>> Begin

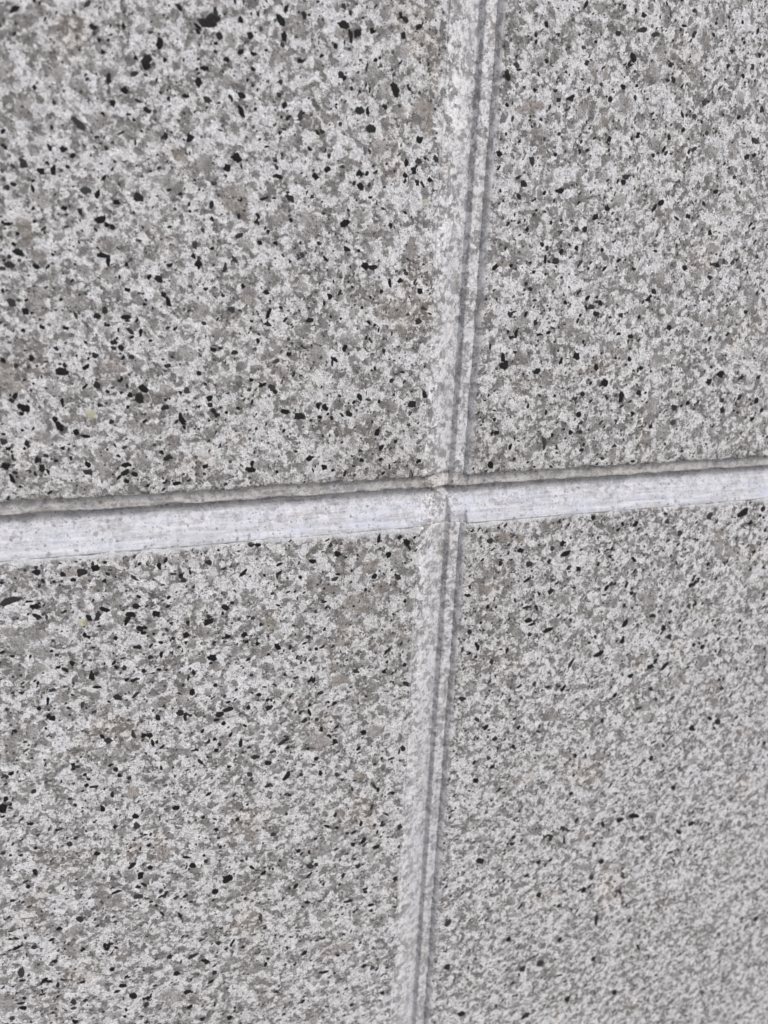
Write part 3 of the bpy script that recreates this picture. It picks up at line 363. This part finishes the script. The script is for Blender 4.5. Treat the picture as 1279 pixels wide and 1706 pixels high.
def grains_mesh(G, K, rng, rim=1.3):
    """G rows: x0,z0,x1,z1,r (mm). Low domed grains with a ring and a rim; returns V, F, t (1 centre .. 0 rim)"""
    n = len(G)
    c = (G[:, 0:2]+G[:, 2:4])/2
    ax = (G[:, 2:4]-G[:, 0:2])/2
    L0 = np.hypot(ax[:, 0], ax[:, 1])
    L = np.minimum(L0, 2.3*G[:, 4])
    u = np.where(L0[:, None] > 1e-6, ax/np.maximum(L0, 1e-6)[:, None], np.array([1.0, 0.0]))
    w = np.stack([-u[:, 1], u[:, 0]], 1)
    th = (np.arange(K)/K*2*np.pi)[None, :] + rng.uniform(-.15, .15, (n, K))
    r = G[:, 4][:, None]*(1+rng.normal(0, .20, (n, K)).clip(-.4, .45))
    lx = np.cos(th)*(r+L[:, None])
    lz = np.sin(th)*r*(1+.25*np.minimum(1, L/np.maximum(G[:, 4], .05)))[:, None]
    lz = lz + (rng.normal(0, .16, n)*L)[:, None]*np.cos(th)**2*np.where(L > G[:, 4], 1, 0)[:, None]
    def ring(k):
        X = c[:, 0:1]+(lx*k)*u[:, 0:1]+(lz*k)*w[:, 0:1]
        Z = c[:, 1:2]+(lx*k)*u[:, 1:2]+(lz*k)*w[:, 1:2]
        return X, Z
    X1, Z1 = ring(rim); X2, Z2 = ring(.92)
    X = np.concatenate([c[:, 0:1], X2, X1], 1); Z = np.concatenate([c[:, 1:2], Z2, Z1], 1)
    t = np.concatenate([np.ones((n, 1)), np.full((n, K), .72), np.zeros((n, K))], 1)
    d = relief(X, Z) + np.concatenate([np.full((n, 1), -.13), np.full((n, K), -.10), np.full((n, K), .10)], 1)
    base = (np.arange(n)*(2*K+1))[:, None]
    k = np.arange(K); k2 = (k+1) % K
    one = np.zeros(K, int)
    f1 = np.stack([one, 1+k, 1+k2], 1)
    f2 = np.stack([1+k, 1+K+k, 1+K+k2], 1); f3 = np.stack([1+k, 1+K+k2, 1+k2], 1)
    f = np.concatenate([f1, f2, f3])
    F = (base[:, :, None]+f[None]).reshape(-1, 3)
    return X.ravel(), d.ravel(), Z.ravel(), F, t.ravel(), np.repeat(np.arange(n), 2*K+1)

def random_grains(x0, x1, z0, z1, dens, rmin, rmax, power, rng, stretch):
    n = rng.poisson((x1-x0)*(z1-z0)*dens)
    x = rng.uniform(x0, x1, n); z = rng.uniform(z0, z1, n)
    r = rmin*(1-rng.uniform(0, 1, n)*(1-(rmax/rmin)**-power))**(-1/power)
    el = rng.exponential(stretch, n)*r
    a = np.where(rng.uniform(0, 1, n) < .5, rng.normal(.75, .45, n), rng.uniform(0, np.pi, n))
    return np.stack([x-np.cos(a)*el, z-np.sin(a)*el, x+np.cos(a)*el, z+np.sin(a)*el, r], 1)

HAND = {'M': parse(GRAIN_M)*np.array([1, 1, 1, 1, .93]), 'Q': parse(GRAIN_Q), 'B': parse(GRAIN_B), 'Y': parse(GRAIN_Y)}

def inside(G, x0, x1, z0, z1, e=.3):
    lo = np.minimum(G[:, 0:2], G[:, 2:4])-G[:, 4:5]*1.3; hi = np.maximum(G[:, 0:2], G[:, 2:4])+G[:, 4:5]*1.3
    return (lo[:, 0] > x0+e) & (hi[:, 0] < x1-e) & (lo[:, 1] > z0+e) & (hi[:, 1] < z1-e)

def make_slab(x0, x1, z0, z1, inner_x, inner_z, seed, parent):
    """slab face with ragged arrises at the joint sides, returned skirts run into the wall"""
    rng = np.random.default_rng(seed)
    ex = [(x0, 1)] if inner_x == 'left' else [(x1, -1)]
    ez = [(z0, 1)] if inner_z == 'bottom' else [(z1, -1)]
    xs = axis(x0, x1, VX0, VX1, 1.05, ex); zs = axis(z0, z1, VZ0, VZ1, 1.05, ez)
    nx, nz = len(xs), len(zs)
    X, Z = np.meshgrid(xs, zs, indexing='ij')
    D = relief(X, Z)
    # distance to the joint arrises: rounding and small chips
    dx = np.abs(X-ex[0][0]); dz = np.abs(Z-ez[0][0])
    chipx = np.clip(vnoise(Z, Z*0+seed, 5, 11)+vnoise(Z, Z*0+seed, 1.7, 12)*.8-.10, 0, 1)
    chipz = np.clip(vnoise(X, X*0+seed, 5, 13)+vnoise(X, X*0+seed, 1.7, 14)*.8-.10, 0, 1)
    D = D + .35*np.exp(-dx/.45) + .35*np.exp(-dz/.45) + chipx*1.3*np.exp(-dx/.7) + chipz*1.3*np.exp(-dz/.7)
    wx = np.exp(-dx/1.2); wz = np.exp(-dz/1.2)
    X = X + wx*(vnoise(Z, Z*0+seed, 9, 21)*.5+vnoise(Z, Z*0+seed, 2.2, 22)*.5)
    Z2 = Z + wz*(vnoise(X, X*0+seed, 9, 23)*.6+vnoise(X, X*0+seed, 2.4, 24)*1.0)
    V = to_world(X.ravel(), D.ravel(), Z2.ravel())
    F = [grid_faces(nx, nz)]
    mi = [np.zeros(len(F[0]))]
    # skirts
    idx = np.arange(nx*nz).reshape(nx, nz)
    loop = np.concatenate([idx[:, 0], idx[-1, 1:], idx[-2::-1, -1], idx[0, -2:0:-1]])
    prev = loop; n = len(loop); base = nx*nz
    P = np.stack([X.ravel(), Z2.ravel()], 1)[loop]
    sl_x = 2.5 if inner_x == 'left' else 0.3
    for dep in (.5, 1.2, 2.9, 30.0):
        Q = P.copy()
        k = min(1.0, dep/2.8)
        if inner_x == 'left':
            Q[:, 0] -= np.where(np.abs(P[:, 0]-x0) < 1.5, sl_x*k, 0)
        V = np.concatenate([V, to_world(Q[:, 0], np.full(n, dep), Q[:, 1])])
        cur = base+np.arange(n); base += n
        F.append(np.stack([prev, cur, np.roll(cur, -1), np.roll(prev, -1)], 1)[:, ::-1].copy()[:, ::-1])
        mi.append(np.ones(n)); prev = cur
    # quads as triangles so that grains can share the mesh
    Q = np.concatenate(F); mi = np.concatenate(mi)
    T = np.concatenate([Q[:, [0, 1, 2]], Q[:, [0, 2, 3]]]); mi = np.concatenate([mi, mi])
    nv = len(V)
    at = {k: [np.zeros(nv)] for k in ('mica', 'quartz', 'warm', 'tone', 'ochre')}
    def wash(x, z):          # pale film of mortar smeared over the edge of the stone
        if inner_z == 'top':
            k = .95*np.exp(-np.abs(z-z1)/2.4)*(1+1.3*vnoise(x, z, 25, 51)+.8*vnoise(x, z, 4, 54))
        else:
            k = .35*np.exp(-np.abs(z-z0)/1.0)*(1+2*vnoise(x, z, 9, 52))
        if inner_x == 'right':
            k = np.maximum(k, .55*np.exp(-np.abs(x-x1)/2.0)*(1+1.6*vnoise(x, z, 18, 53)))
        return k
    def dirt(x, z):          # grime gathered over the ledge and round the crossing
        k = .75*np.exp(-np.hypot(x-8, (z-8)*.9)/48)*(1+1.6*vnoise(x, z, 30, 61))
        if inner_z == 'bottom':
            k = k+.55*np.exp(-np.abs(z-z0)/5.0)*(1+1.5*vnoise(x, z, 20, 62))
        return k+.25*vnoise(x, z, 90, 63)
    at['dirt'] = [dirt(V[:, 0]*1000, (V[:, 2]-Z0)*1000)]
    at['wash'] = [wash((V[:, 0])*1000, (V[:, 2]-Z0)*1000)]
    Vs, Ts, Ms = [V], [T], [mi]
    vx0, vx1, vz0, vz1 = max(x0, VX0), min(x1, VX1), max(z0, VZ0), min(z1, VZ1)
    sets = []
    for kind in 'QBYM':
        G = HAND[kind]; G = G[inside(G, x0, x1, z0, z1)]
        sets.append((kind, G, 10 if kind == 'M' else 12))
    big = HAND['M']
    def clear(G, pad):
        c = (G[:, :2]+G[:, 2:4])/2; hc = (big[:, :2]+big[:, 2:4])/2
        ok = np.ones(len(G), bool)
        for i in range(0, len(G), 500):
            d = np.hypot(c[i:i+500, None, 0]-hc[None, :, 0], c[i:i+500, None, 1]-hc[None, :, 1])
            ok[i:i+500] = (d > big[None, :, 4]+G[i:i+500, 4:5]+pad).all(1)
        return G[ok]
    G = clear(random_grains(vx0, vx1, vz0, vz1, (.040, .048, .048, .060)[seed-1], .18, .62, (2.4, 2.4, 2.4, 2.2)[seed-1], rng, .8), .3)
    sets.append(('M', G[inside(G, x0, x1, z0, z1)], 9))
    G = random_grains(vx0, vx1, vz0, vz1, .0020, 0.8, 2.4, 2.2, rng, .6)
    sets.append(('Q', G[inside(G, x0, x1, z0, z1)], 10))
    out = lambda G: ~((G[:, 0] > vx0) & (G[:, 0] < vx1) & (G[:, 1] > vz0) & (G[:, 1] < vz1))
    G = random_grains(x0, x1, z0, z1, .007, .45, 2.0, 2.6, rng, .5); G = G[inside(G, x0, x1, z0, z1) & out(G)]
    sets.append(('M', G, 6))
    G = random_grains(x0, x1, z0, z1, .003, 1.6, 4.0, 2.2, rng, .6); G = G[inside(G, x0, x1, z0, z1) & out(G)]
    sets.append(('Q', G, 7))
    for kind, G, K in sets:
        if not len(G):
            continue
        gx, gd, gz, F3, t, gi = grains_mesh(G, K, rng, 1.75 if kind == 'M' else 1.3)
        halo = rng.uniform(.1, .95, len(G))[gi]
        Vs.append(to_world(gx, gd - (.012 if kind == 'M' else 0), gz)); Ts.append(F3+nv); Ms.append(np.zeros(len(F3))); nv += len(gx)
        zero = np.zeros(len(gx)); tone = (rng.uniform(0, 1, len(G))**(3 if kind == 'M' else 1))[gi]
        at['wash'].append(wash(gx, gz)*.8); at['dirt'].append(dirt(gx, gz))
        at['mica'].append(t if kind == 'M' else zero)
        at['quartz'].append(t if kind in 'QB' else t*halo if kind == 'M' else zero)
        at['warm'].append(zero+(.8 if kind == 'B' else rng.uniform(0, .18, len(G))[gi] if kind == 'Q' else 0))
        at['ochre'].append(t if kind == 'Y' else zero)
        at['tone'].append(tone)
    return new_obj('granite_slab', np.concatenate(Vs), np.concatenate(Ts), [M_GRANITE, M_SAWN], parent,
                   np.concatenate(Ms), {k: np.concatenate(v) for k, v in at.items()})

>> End

[TASK] Omit the pictures, then repeat exactly each line from the beginning of the listing through the line with "t.ravel(), np.repeat(np.arange(n), 2*K+1)".

[SOLUTION TO THIS EXERCISE]
Write part 3 of the bpy script that recreates this picture. It picks up at line 363. This part finishes the script. The script is for Blender 4.5. Treat the picture as 1279 pixels wide and 1706 pixels high.
def grains_mesh(G, K, rng, rim=1.3):
    """G rows: x0,z0,x1,z1,r (mm). Low domed grains with a ring and a rim; returns V, F, t (1 centre .. 0 rim)"""
    n = len(G)
    c = (G[:, 0:2]+G[:, 2:4])/2
    ax = (G[:, 2:4]-G[:, 0:2])/2
    L0 = np.hypot(ax[:, 0], ax[:, 1])
    L = np.minimum(L0, 2.3*G[:, 4])
    u = np.where(L0[:, None] > 1e-6, ax/np.maximum(L0, 1e-6)[:, None], np.array([1.0, 0.0]))
    w = np.stack([-u[:, 1], u[:, 0]], 1)
    th = (np.arange(K)/K*2*np.pi)[None, :] + rng.uniform(-.15, .15, (n, K))
    r = G[:, 4][:, None]*(1+rng.normal(0, .20, (n, K)).clip(-.4, .45))
    lx = np.cos(th)*(r+L[:, None])
    lz = np.sin(th)*r*(1+.25*np.minimum(1, L/np.maximum(G[:, 4], .05)))[:, None]
    lz = lz + (rng.normal(0, .16, n)*L)[:, None]*np.cos(th)**2*np.where(L > G[:, 4], 1, 0)[:, None]
    def ring(k):
        X = c[:, 0:1]+(lx*k)*u[:, 0:1]+(lz*k)*w[:, 0:1]
        Z = c[:, 1:2]+(lx*k)*u[:, 1:2]+(lz*k)*w[:, 1:2]
        return X, Z
    X1, Z1 = ring(rim); X2, Z2 = ring(.92)
    X = np.concatenate([c[:, 0:1], X2, X1], 1); Z = np.concatenate([c[:, 1:2], Z2, Z1], 1)
    t = np.concatenate([np.ones((n, 1)), np.full((n, K), .72), np.zeros((n, K))], 1)
    d = relief(X, Z) + np.concatenate([np.full((n, 1), -.13), np.full((n, K), -.10), np.full((n, K), .10)], 1)
    base = (np.arange(n)*(2*K+1))[:, None]
    k = np.arange(K); k2 = (k+1) % K
    one = np.zeros(K, int)
    f1 = np.stack([one, 1+k, 1+k2], 1)
    f2 = np.stack([1+k, 1+K+k, 1+K+k2], 1); f3 = np.stack([1+k, 1+K+k2, 1+k2], 1)
    f = np.concatenate([f1, f2, f3])
    F = (base[:, :, None]+f[None]).reshape(-1, 3)
    return X.ravel(), d.ravel(), Z.ravel(), F, t.ravel(), np.repeat(np.arange(n), 2*K+1)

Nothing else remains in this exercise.